Седан сокрушил на неправде основанную власть; целый ряд других неслыханных побед низвергнул самолюбивый, легкомысленный, заблуждениями упитанный, но при всём том грозный ещё народ в бездну несчастия и унижения. Не жалея ни чужих, ни своих, великий деятель чрез пылающие развалины, чрез потоки крови и слёз, провёл своего государя к ступеням желанного императорского престола.

Германия едина, велика, сильна, победоносна; миллиарды приливают; знамя одно – только золотую полосу заменили белою; все немецкие головы прикрыты одного рисунка островерхим шишаком; много поручиков с железными крестами; несколько дипломатов и консулов без места; в Готском календаре прибыло полку, один граф да один князь.

Кажется, чего больше остаётся ещё желать? – идеал достигнут, надевай, Германия, ночной колпак и ложись отдыхать на лаврах.

Но будет ли так? Силы развернулись, честолюбие разыгралось, им нужна пища. Французы не забиты ещё в конец, могут на ноги подняться; да, кроме того, близёхонько, руку стоит протянуть, какие-то "интересные" национальности позволяют себе шевелиться, дерзая не признавать, безусловно, над собою немецкого господства.

Чем же должно кончиться? – Чем? …

"Пассау, Пассау, ревизия ручного багажа!" – раздалось над моим ухом; замок щёлкнул, дверцы вагона растворились.

Вдали слышались громовые удары, сверкала молния, крупный дождь хлестал в открытые дверцы, в ночной тьме замирал острый свист остановившегося локомотива. Поручик с железным крестом чрез мои колени, не забыв, однако, ударить по ним железными ножнами своей сабли, ловко выпрыгнул. Увесистые госпожи собирали свои картоны, мешки, сумки да мешочки.
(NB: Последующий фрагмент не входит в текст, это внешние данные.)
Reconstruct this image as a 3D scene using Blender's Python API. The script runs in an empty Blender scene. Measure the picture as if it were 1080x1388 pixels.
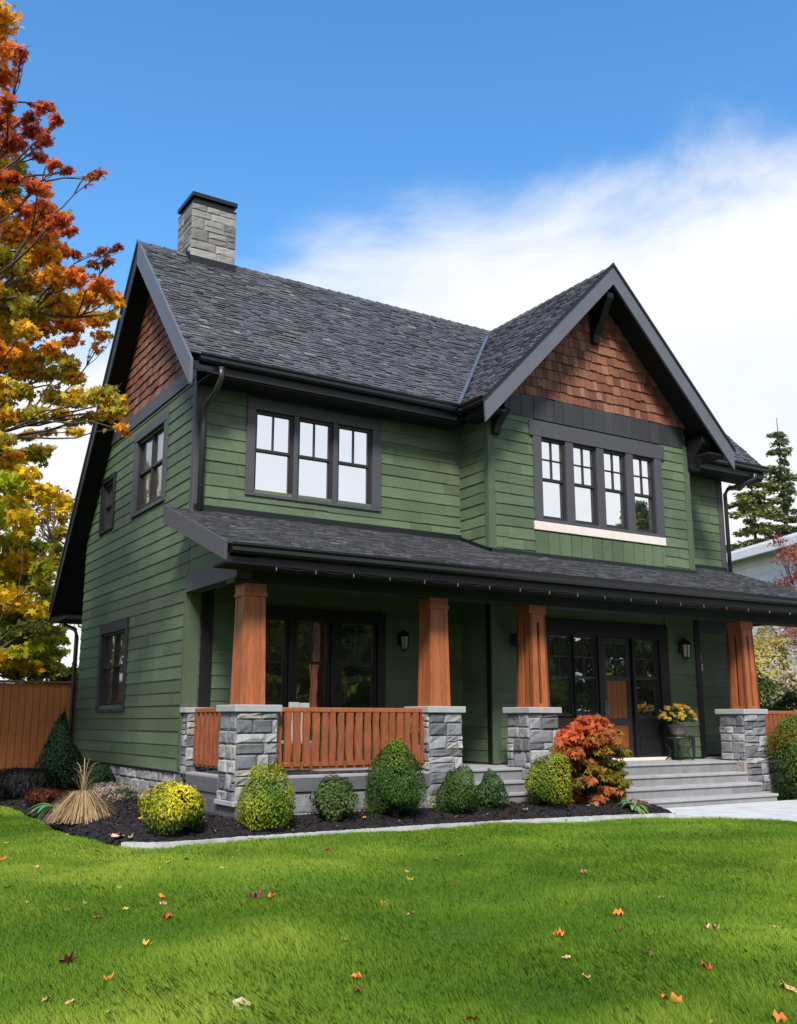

Полусонный, не совсем ещё очнувшись, полез я из вагона.

III.

Из всех вагонов, полусонные, шатаясь на все стороны, высаживая дам и поправляя им за ступени цеплявшиеся юбки, толкая соседей в бока зонтиками и мешками, бородатые и безбородые, молодые и седоватые кавалеры, вместе со своими спутницами, поплелись вдоль скудно освещённого навеса к входу на станцию. В дверях, поставленных под надзор полдюжины представителей австрийского таможенного ведомства, наблюдавших здесь невесть за каким делом, теснота и давка. Каждый старается проложить себе силой дорогу сквозь плотную фалангу впереди идущих, будто, опоздай он секундой, так его блюститель таможенного права прямо за воротник да и потянет к ответу за глупую непоспешность. Дамы, которым безжалостно рвут и мнут оттопыренные платья, вспискивают; у кое-каких бородоносцев вырывается недосказанное бранное слово. По длинному, почти не освещённому коридору проходят в пассажирские залы. В первой, заваленной уже ручным багажом всех величин и всевозможных видов, от простой корзины до щёгольского красного юфтеного чемоданчика, с блестящими бронзовыми наугольниками и патентованным замком, тускло горит один газовый огонёк. В полумраке, сгруппированные посемейно, или как случай свёл, сидят пассажиры, преимущественно из дальних стран, не благоденствующих под немецким скипетром, по причине полуночного времени не чувствующие поползновения на пития и на яства, которые в смежной, длинной, ярко освещённой зале хлопотливо разносят две плотные, краснолицые Баварки и хромоногий кельнер в засаленном длиннополом фраке. Он же кассир, Zahlkellner, личность, исключительно присущая в немецких гостиницах и при немецких буфетах. Кроме него никто не имеет право получать деньги от гостей. От этого скорая расплата делается невообразимо трудной операцией, постоянно сопровождаемой криком, спорами и бранью.

"Платить! платить!" – раздаётся со всех концов залы. Кельнер как угорелый мечется то в одну, то в другую сторону; кричат: "не хотите брать денег, так уеду не заплатив, ведь не прозевать же мне поезда из-за ваших крейцеров"; кто суёт деньги девушке в руки, а та не берёт. Забряцал звонок, раз, два, кондуктор громогласно возвещает направление отходящего поезда, пассажиры засуетились, забирают мешки, а кельнер продолжает бегать, глазами отыскивать незаплативших, кричать и махать руками. Иному пассажиру это и на руку, но другой ведь не расположен отяготить своей совести кружкой пива или недожаренным шницелем. К тому примите ещё в соображение равноценность монеты, перекладку австрийских на баварские крейцеры, талеров на гульдены, и вы составите себе понятие о суматохе, сопровождающей отбытие из ресторационной залы толпы пассажиров, из коих половина не в состоянии объясниться на немецком диалекте и расплачивается монетой со всех денежных рынков земного шара. На узловых станциях эта сцена повторяется в течении суток раз десять, потому что Немцы, не в укор будь им сказано, в дороге страдают уму непостижимым голодом и едят и льют днём и ночью, не пропуская ни одного буфета, ни одной выставки пива и колбасок, где не имеется горячего.